KRISTOF: Do we have the courage to stop this?
Published: Sunday, December 16, 2012 at 7:44 p.m.
Last Modified: Sunday, December 16, 2012 at 7:44 p.m.
In the harrowing aftermath of the school shooting in Connecticut, one thought wells in my mind: Why can't we regulate guns as seriously as we do cars? The fundamental reason kids are dying in massacres like this one is not that we have lunatics or criminals — all countries have them — but that we suffer from a political failure to regulate guns.
Children ages 5 to 14 in the United States are 13 times as likely to be killed with guns as children in other industrialized countries, according to David Hemenway, a public health specialist at Harvard who has written an excellent book on gun violence.
So let's treat firearms rationally as the center of a public health crisis that claims one life every 20 minutes. The U.S. realistically isn't going to ban guns, but we can take steps to reduce the carnage.
The Occupational Safety and Health Administration has five pages of regulations about ladders, while federal authorities shrug at serious curbs on firearms. Ladders kill around 300 Americans a year, and guns 30,000.
Look, I grew up on an Oregon farm where guns were a part of life; and my dad gave me a .22 rifle for my 12th birthday. I understand: Shooting is fun! But so is driving, and we accept that we must wear seat belts, use headlights at night and fill out forms to buy a car. Why can't we be equally adult about regulating guns? And don't say that it won't make a difference because crazies will always be able to get a gun. We're not going to eliminate gun deaths, any more than we have eliminated auto accidents. But if we could reduce gun deaths by one-third, that would be 10,000 lives saved annually.
Likewise, don't bother with the argument that if more people carried guns, they would deter shooters or interrupt them. Mass shooters typically kill themselves or are promptly caught, so it's hard to see what deterrence would be added by having more people pack heat. There have been few if any cases in the United States in which an ordinary citizen with a gun stopped a mass shooting.

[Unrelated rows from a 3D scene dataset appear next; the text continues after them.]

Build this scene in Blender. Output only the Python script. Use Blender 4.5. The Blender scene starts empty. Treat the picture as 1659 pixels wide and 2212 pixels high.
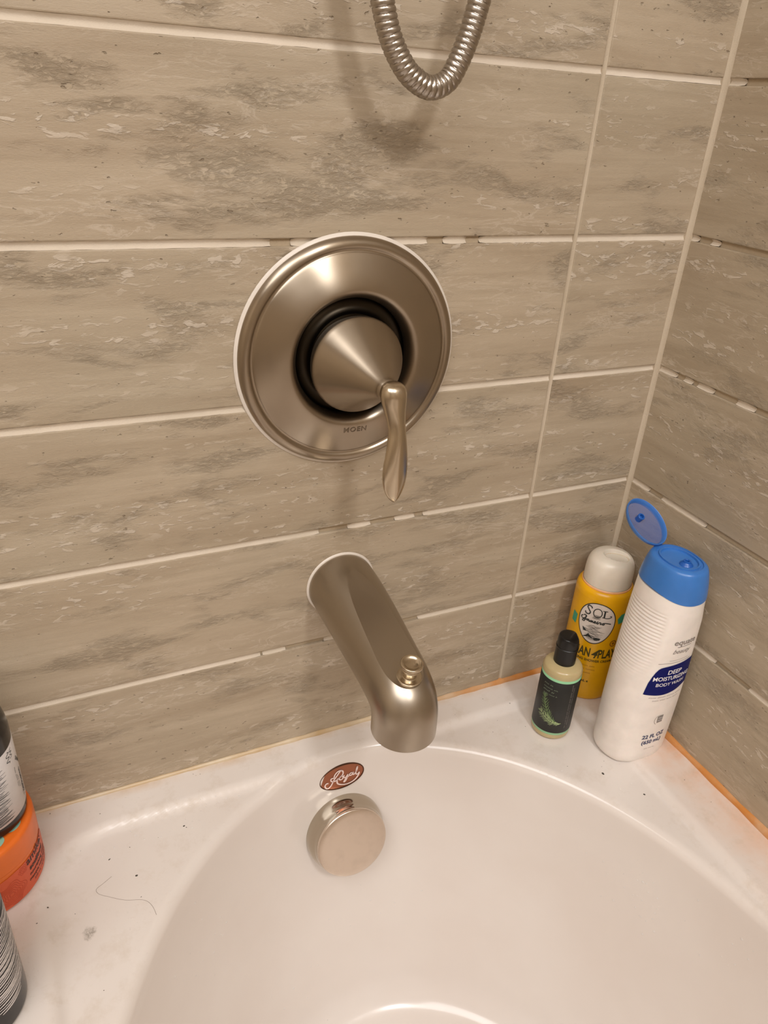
import bpy, bmesh, math, random
from mathutils import Vector, Matrix
random.seed(7)
PI = math.pi
C = bpy.context.scene.collection

# ---------------------------------------------------------------- camera
cam = bpy.data.objects.new('camera', bpy.data.cameras.new('camera'))
C.objects.link(cam)
cam.location = (-0.54245, -0.52666, 0.57146)
cam.rotation_euler = (1.06703, -0.05769, -0.42470)
cam.data.sensor_fit = 'HORIZONTAL'
cam.data.sensor_width = 36.0
cam.data.lens = 36.0 * 1616.95 / 1659.0
cam.data.clip_start = 0.01
bpy.context.scene.camera = cam

# ---------------------------------------------------------------- light and exposure
world = bpy.data.worlds.new('world'); bpy.context.scene.world = world
world.use_nodes = True
world.node_tree.nodes['Background'].inputs[0].default_value = (1.0, 0.86, 0.72, 1)
world.node_tree.nodes['Background'].inputs[1].default_value = 0.15

def area(name, loc, target, size, sizey, power, color):
    l = bpy.data.lights.new(name, 'AREA'); l.shape = 'RECTANGLE'
    l.size = size; l.size_y = sizey; l.energy = power; l.color = color
    o = bpy.data.objects.new(name, l); C.objects.link(o); o.location = loc
    o.rotation_euler = (Vector(target) - Vector(loc)).to_track_quat('-Z', 'Y').to_euler()
    return o
area('vanity_light', (-0.28, -1.55, 1.72), (-0.3, 0, 0.1), 0.20, 0.26, 12.0, (1.0, 0.985, 0.98))
area('overhead_fill', (-1.15, -1.15, 1.90), (-1.0, -1.0, 0), 1.5, 1.5, 39, (1.0, 0.99, 0.99))  # broad unseen fill, added to soften shadows and lift the right wall
vs = bpy.context.scene.view_settings
vs.view_transform = 'Standard'; vs.look = 'None'; vs.gamma = 1; vs.use_curve_mapping = False
vs.exposure = 0.04

# ---------------------------------------------------------------- node helpers
def lin(c):
    return tuple(((x/255)/12.92 if x/255 <= 0.04045 else ((x/255+0.055)/1.055)**2.4) for x in c)
class NT:
    def __init__(s, name):
        s.m = bpy.data.materials.new(name); s.m.use_nodes = True
        s.t = s.m.node_tree; s.b = s.t.nodes['Principled BSDF']
    def n(s, typ, **kw):
        n = s.t.nodes.new(typ)
        for k, v in kw.items():
            if k.startswith('i_'):
                key = k[2:].replace('_', ' ')
                n.inputs[key].default_value = v
            else: setattr(n, k, v)
        return n
    def l(s, a, b): s.t.links.new(a, b)
    def coord(s, scale=(1, 1, 1), rand=False):
        tc = s.n('ShaderNodeTexCoord'); mp = s.n('ShaderNodeMapping'); mp.inputs['Scale'].default_value = scale
        if rand:
            oi = s.n('ShaderNodeObjectInfo'); ml = s.n('ShaderNodeVectorMath', operation='SCALE')
            cx = s.n('ShaderNodeCombineXYZ')
            m1 = s.n('ShaderNodeMath', operation='MULTIPLY'); m1.inputs[1].default_value = 37.0
            m2 = s.n('ShaderNodeMath', operation='MULTIPLY'); m2.inputs[1].default_value = 91.0
            s.l(oi.outputs['Random'], m1.inputs[0]); s.l(oi.outputs['Random'], m2.inputs[0])
            s.l(m1.outputs[0], cx.inputs[0]); s.l(m2.outputs[0], cx.inputs[1]); s.l(m1.outputs[0], cx.inputs[2])
            ad = s.n('ShaderNodeVectorMath', operation='ADD')
            s.l(tc.outputs['Object'], ad.inputs[0]); s.l(cx.outputs[0], ad.inputs[1])
            s.l(ad.outputs[0], mp.inputs[0])
        else:
            s.l(tc.outputs['Object'], mp.inputs[0])
        return mp.outputs[0]
    def noise(s, vec, scale, detail=4, rough=0.55, dist=0.0):
        n = s.n('ShaderNodeTexNoise'); n.inputs['Scale'].default_value = scale
        n.inputs['Detail'].default_value = detail; n.inputs['Roughness'].default_value = rough
        n.inputs['Distortion'].default_value = dist
        s.l(vec, n.inputs['Vector']); return n.outputs['Fac']
    def ramp(s, fac, stops):
        r = s.n('ShaderNodeValToRGB'); e = r.color_ramp.elements
        while len(e) < len(stops): e.new(0.5)
        for i, (p, c) in enumerate(stops):
            e[i].position = p; e[i].color = (c, c, c, 1) if isinstance(c, (int, float)) else (*c, 1)
        s.l(fac, r.inputs[0]); return r.outputs[0]
    def mix(s, fac, a, b):
        m = s.n('ShaderNodeMix', data_type='RGBA')
        for sock, v in ((m.inputs[0], fac), (m.inputs[6], a), (m.inputs[7], b)):
            if isinstance(v, (int, float)): sock.default_value = v
            elif isinstance(v, tuple): sock.default_value = (*v, 1)
            else: s.l(v, sock)
        return m.outputs[2]
    def math(s, op, a, b=0.0):
        m = s.n('ShaderNodeMath', operation=op)
        for i, v in enumerate((a, b)):
            if isinstance(v, (int, float)): m.inputs[i].default_value = v
            else: s.l(v, m.inputs[i])
        return m.outputs[0]
    def bump(s, h, strength, dist, prev=None):
        b = s.n('ShaderNodeBump'); b.inputs['Strength'].default_value = strength; b.inputs['Distance'].default_value = dist
        s.l(h, b.inputs['Height'])
        if prev is not None: s.l(prev, b.inputs['Normal'])
        return b.outputs[0]
    def set(s, **kw):
        for k, v in kw.items():
            i = s.b.inputs[k.replace('_', ' ')]
            if isinstance(v, tuple) and len(v) == 3 and i.type == 'RGBA': i.default_value = (*v, 1)
            elif isinstance(v, (int, float, tuple)): i.default_value = v
            else: s.l(v, i)
        return s.m

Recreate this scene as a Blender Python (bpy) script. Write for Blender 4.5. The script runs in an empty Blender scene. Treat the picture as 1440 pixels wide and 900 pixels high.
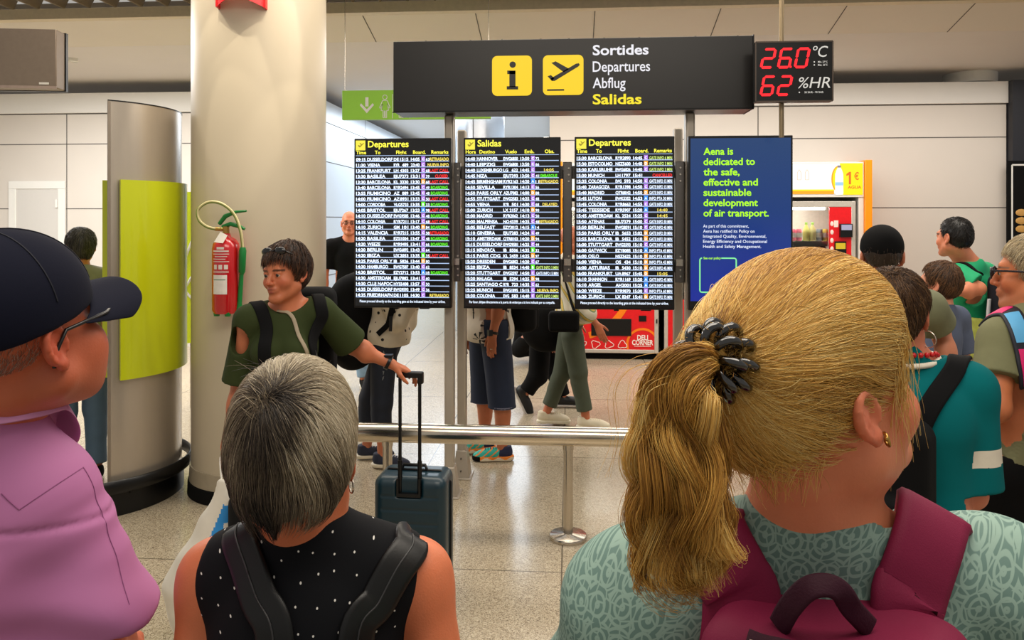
import bpy, math, random
import numpy as np
from mathutils import Matrix, Vector, Euler

SC = bpy.context.scene
COL = SC.collection
PI = math.pi
R = math.radians
rnd = random.Random(7)
NR = np.random.default_rng(11)

# ------------------------------------------------------------------ camera
CAM_H = 1.7
YAW = R(4.24)
FPX = 1080.0
HOR = 310.0
cam_data = bpy.data.cameras.new('camera')
cam = bpy.data.objects.new('camera', cam_data)
COL.objects.link(cam)
cam.location = (0, 0, CAM_H)
cam.rotation_euler = (R(90), 0, YAW)
cam_data.sensor_fit = 'HORIZONTAL'
cam_data.sensor_width = 36.0
cam_data.lens = 36.0 * FPX / 1440.0
cam_data.shift_y = -(450.0 - HOR) / 1440.0
cam_data.clip_start = 0.05
SC.camera = cam
SC.view_settings.view_transform = 'Standard'
SC.view_settings.look = 'None'
SC.view_settings.gamma = 1.0
SC.view_settings.use_curve_mapping = False
SC.view_settings.exposure = 0.2
SC.cycles.use_denoising = True
SC.cycles.max_bounces = 8
SC.cycles.caustics_reflective = False
SC.cycles.caustics_refractive = False

# ------------------------------------------------------------------ world + lights
def lin(c):
    """sRGB 0-255 -> linear rgba"""
    o = []
    for x in c[:3]:
        x = x / 255.0
        o.append(x / 12.92 if x <= 0.04045 else ((x + 0.055) / 1.055) ** 2.4)
    return (o[0], o[1], o[2], 1.0)

W = bpy.data.worlds.new('hall_daylight')
SC.world = W
W.use_nodes = True
bg = W.node_tree.nodes['Background']
bg.inputs[0].default_value = (1.0, 0.95, 0.88, 1)
bg.inputs[1].default_value = 0.36

def area(name, loc, size, power, color, rot=(0, 0, 0), spread=None):
    d = bpy.data.lights.new(name, 'AREA')
    d.shape = 'RECTANGLE'
    d.size, d.size_y = size
    d.energy = power
    d.color = color
    if spread:
        d.spread = spread
    o = bpy.data.objects.new(name, d)
    o.location = loc
    o.rotation_euler = rot
    COL.objects.link(o)
    return o

def spot(name, loc, target, power, color, angle, blend=0.15, radius=0.02):
    d = bpy.data.lights.new(name, 'SPOT')
    d.energy = power
    d.color = color
    d.spot_size = R(angle)
    d.spot_blend = blend
    d.shadow_soft_size = radius
    o = bpy.data.objects.new(name, d)
    o.location = loc
    v = Vector(target) - Vector(loc)
    o.rotation_euler = v.to_track_quat('-Z', 'Y').to_euler()
    COL.objects.link(o)
    return o

WARM = (1.0, 0.90, 0.77)
area('ceiling_light_over_queue', (0.2, 0.9, 3.75), (3.2, 1.6), 78, WARM)
area('ceiling_light_over_screens', (0.3, 4.4, 3.72), (6.5, 1.2), 135, WARM)
area('ceiling_light_over_hall', (1.5, 8.2, 3.5), (9.0, 1.6), 195, (1.0, 0.93, 0.86))
area('daylight_in_corridor', (-1.9, 15.0, 3.4), (2.6, 8.0), 300, (0.80, 0.90, 1.0))
area('daylight_at_left', (-5.5, 7.0, 3.5), (3.0, 3.0), 280, (1.0, 0.98, 0.96))

# ------------------------------------------------------------------ placing by the camera's own geometry
SA, CA = math.sin(YAW), math.cos(YAW)
def at(u, d):
    """floor point seen in picture column u at depth d (metres)"""
    k = (u - 720.0) / FPX
    return (d * (k * CA - SA), d * (k * SA + CA))
def on(u, Y):
    """x on the plane y=Y seen in column u, and its depth"""
    k = (u - 720.0) / FPX
    d = Y / (k * SA + CA)
    return d * (k * CA - SA), d
def zv(v, d):
    return CAM_H - (v - HOR) / FPX * d

# ------------------------------------------------------------------ materials
MATS = {}
def nodes_of(m):
    m.use_nodes = True
    nt = m.node_tree
    return nt, nt.nodes['Principled BSDF']

def mat(name, color, rough=0.5, metal=0.0, spec=0.5, var=0.06, scale=30.0, bump=0.0, bscale=None,
        emit=None, estr=0.0, coat=0.0, alpha=None, trans=0.0, attr=None, stretch=None, sheen=0.0, sss=0.0):
    """principled material with procedural colour variation and bump"""
    if name in MATS:
        return MATS[name]
    m = bpy.data.materials.new(name)
    nt, b = nodes_of(m)
    L = nt.links
    c = lin(color)
    tc = nt.nodes.new('ShaderNodeTexCoord')
    src = tc.outputs['Object']
    if stretch:
        mp = nt.nodes.new('ShaderNodeMapping')
        mp.inputs['Scale'].default_value = stretch
        L.new(src, mp.inputs['Vector'])
        src = mp.outputs['Vector']
    if emit is None:
        n = nt.nodes.new('ShaderNodeTexNoise')
        n.inputs['Scale'].default_value = scale
        n.inputs['Detail'].default_value = 4
        L.new(src, n.inputs['Vector'])
        mr = nt.nodes.new('ShaderNodeMapRange')
        mr.inputs['To Min'].default_value = 1.0 - var * 2
        mr.inputs['To Max'].default_value = 1.0 + var * 2
        L.new(n.outputs['Fac'], mr.inputs['Value'])
        mx = nt.nodes.new('ShaderNodeVectorMath')
        mx.operation = 'SCALE'
        if attr:
            at_ = nt.nodes.new('ShaderNodeAttribute')
            at_.attribute_name = attr
            L.new(at_.outputs['Color'], mx.inputs[0])
        else:
            mx.inputs[0].default_value = c[:3]
        L.new(mr.outputs['Result'], mx.inputs['Scale'])
        L.new(mx.outputs['Vector'], b.inputs['Base Color'])
    else:
        b.inputs['Base Color'].default_value = (0.01, 0.01, 0.01, 1) if emit else c
        b.inputs['Emission Color'].default_value = lin(emit)
        b.inputs['Emission Strength'].default_value = estr
    if bump:
        n2 = nt.nodes.new('ShaderNodeTexNoise')
        n2.inputs['Scale'].default_value = bscale or scale * 3
        n2.inputs['Detail'].default_value = 3
        L.new(src, n2.inputs['Vector'])
        bp = nt.nodes.new('ShaderNodeBump')
        bp.inputs['Strength'].default_value = bump
        bp.inputs['Distance'].default_value = 0.003
        L.new(n2.outputs['Fac'], bp.inputs['Height'])
        L.new(bp.outputs['Normal'], b.inputs['Normal'])
    b.inputs['Roughness'].default_value = rough
    b.inputs['Metallic'].default_value = metal
    b.inputs['Specular IOR Level'].default_value = spec
    b.inputs['Coat Weight'].default_value = coat
    b.inputs['Sheen Weight'].default_value = sheen
    if sss:
        b.inputs['Subsurface Weight'].default_value = sss
        b.inputs['Subsurface Radius'].default_value = (0.010, 0.004, 0.002)
        b.inputs['Subsurface Scale'].default_value = 0.6
    if trans:
        b.inputs['Transmission Weight'].default_value = trans
    if alpha is not None:
        b.inputs['Alpha'].default_value = alpha
    MATS[name] = m
    return m

# ------------------------------------------------------------------ mesh builder
def frame(origin, x, y, z):
    M = np.eye(4)
    M[:3, 0], M[:3, 1], M[:3, 2], M[:3, 3] = x, y, z, origin
    return M
def trs(loc=(0, 0, 0), rot=(0, 0, 0), s=(1, 1, 1)):
    M = Matrix.Translation(loc) @ Euler(rot).to_matrix().to_4x4() @ Matrix.Diagonal((s[0], s[1], s[2], 1))
    return np.array(M)
def basis(d):
    d = np.asarray(d, float); d = d / np.linalg.norm(d)
    h = np.array([0, 0, 1.0]) if abs(d[2]) < 0.9 else np.array([1.0, 0, 0])
    x = np.cross(h, d); x /= np.linalg.norm(x)
    return x, np.cross(d, x), d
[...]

So what can we do? A starting point would be to limit gun purchases to one a month, to curb gun traffickers. Likewise, we should restrict the sale of high-capacity magazines so that a shooter can't kill as many people without reloading.
We should impose a universal background check for gun buyers, even with private sales. Let's make serial numbers more difficult to erase, and back California in its effort to require that new handguns imprint a microstamp on each shell so that it can be traced back to a particular gun.
“We've endured too many of these tragedies in the past few years,” President Barack Obama noted in a tearful statement on television. He's right, but the solution isn't just to mourn the victims — it's to change our policies. Let's see leadership on this issue, not just moving speeches.
Other countries offer a road map. In Australia in 1996, a mass killing of 35 people galvanized the nation's conservative prime minister to ban certain rapid-fire long guns. The “national firearms agreement,” as it was known, led to the buyback of 650,000 guns and to tighter rules for licensing and safe storage of those remaining in public hands.
For that matter, we can look for inspiration at our own history on auto safety. As with guns, some auto deaths are caused by people who break laws or behave irresponsibly. But we don't shrug and say, “Cars don't kill people, drunks do.”
Instead, we have required seat belts, air bags, child seats and crash safety standards. We have introduced limited licenses for young drivers and tried to curb the use of mobile phones while driving. All this has reduced the U.S. traffic fatality rate per mile driven by nearly 90 percent since the 1950s.
Some of you are alive today because of those auto safety regulations. And if we don't treat guns in the same serious way, some of you and some of your children will die because of our failure.